## Instruction
Say only how many lines contain the word "Write".
-- BEGIN The input --
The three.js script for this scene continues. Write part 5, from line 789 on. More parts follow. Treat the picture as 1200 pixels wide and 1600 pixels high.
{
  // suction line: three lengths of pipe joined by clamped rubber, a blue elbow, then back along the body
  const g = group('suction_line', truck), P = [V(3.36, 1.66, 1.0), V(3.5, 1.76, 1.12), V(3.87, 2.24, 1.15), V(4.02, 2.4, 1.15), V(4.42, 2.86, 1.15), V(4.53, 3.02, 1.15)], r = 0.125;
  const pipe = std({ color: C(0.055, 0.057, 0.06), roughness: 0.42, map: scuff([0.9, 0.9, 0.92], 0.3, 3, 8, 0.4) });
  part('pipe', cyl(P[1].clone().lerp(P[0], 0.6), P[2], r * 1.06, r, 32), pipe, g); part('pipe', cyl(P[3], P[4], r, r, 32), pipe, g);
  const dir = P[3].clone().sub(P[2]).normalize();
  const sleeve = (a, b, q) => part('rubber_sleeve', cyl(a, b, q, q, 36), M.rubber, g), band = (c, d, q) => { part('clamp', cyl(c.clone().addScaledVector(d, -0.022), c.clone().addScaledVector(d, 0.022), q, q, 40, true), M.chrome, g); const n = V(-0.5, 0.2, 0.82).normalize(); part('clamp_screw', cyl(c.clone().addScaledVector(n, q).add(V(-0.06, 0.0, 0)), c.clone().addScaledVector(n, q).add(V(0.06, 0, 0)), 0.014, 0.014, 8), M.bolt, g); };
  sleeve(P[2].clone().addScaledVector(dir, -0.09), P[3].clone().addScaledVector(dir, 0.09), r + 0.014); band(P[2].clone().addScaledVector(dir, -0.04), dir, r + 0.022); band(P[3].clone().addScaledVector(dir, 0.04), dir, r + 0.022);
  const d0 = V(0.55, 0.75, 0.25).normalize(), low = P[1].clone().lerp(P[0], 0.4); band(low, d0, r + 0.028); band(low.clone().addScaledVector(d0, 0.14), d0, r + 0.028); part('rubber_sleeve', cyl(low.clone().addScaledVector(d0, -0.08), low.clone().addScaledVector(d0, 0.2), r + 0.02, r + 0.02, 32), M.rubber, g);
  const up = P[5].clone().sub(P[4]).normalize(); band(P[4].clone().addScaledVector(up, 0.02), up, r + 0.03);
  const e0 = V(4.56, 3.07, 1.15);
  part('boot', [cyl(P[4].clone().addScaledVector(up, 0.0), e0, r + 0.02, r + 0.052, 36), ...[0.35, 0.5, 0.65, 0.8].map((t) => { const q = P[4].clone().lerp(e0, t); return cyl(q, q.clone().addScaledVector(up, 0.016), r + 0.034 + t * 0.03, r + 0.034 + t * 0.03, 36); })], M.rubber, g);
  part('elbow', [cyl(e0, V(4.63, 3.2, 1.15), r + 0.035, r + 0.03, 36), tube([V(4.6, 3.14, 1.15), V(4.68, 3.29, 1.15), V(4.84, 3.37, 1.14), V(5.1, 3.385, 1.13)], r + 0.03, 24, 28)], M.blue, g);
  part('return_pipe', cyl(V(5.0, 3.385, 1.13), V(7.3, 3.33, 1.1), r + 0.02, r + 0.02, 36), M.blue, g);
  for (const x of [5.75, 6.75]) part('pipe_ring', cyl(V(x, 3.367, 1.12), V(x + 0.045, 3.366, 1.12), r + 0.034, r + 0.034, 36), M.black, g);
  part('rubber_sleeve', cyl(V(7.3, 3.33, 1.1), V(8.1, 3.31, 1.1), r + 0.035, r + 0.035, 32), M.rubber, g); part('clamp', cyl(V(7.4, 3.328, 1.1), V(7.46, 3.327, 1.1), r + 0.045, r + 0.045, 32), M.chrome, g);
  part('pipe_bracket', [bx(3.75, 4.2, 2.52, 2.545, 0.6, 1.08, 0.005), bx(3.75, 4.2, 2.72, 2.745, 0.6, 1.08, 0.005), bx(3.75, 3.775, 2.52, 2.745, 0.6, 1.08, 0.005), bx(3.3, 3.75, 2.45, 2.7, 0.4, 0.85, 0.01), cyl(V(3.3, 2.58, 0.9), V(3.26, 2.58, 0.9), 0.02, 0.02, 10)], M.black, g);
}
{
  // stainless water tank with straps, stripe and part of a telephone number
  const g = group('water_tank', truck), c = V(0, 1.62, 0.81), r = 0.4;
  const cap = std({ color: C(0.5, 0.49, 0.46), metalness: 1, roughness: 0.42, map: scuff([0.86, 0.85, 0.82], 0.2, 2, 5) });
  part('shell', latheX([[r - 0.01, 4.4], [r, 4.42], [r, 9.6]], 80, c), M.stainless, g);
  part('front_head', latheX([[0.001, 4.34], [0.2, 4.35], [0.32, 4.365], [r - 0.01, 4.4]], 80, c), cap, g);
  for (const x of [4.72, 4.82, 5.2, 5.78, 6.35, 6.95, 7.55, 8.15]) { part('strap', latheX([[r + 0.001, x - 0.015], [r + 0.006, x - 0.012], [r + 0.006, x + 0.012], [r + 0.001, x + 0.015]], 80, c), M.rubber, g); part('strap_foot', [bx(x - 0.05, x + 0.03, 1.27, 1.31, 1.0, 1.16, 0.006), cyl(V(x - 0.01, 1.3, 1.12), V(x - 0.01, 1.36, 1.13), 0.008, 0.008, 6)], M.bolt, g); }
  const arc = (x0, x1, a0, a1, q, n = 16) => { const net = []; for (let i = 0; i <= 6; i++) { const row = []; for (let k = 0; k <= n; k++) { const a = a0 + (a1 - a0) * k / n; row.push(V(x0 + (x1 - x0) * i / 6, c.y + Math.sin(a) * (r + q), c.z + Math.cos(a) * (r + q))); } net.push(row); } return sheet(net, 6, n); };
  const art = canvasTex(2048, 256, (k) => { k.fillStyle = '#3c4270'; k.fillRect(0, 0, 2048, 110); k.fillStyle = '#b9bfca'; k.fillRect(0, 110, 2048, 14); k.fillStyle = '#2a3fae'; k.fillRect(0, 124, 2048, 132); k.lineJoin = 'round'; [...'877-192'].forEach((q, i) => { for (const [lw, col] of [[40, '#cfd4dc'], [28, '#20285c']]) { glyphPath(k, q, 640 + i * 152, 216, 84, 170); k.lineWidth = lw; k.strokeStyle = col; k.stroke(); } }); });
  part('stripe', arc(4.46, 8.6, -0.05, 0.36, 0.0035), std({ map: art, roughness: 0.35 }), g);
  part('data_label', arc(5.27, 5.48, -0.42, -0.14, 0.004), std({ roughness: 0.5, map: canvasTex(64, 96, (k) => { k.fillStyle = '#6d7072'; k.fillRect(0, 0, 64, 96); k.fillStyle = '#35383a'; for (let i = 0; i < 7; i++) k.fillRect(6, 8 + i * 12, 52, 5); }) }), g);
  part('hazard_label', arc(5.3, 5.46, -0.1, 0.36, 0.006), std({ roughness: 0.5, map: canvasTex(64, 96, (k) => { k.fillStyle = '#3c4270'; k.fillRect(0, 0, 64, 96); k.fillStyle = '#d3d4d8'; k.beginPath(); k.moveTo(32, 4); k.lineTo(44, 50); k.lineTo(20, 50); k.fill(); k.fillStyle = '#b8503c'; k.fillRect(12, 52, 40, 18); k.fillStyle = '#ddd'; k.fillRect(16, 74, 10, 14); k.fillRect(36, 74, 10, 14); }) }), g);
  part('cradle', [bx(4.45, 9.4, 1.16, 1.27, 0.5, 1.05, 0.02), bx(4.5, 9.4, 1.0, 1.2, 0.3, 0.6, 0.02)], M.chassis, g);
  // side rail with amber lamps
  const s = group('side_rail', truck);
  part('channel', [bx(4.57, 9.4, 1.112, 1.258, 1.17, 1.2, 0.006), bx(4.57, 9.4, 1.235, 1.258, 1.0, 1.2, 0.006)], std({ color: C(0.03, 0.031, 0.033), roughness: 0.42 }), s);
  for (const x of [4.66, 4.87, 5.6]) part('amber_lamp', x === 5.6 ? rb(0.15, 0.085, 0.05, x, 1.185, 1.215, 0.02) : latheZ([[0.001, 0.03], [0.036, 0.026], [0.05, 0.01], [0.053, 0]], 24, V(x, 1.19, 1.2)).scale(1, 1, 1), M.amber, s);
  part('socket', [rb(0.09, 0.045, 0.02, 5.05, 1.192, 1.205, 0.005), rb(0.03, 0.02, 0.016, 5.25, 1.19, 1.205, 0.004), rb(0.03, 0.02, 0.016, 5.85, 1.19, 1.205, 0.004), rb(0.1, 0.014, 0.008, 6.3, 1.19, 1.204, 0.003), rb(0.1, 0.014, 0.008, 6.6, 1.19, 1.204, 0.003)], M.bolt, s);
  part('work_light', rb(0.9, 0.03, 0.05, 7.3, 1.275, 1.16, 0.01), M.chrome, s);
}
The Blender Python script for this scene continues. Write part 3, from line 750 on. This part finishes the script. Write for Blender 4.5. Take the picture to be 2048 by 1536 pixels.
-- END The input --
## Expected answer
2